As Marx describes in Capital III, this form of capital necessarily comes into conflict with the less mature forms, as it “expropriates the expropriators”, i.e. the small and medium capitalists.

"The capital, which in itself rests on a social mode of production and presupposes a social concentration of means of production and labour-power, is here directly endowed with the form of social capital (capital of directly associated individuals) as distinct from private capital, and its undertakings assume the form of social undertakings as distinct from private undertakings. It is the abolition of capital as private property within the framework of capitalist production itself.

There is antagonism against the old form in the stock companies, in which social means of production appear as private property;...

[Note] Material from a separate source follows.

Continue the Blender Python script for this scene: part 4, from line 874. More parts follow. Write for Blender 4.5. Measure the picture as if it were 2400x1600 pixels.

Success and failure both lead here to a centralisation of capital, and thus to expropriation on the most enormous scale. Expropriation extends here from the direct producers to the smaller and the medium-sized capitalists themselves. It is the point of departure for the capitalist mode of production; its accomplishment is the goal of this production. In the last instance, it aims at the expropriation of the means of production from all individuals. With the development of social production the means of production cease to be means of private production and products of private production, and can thereafter be only means of production in the hands of associated producers, i.e., the latter's social property, much as they are their social products."

This is at root, the material basis of the class antagonism reflected in the division between conservative and social-democratic parties.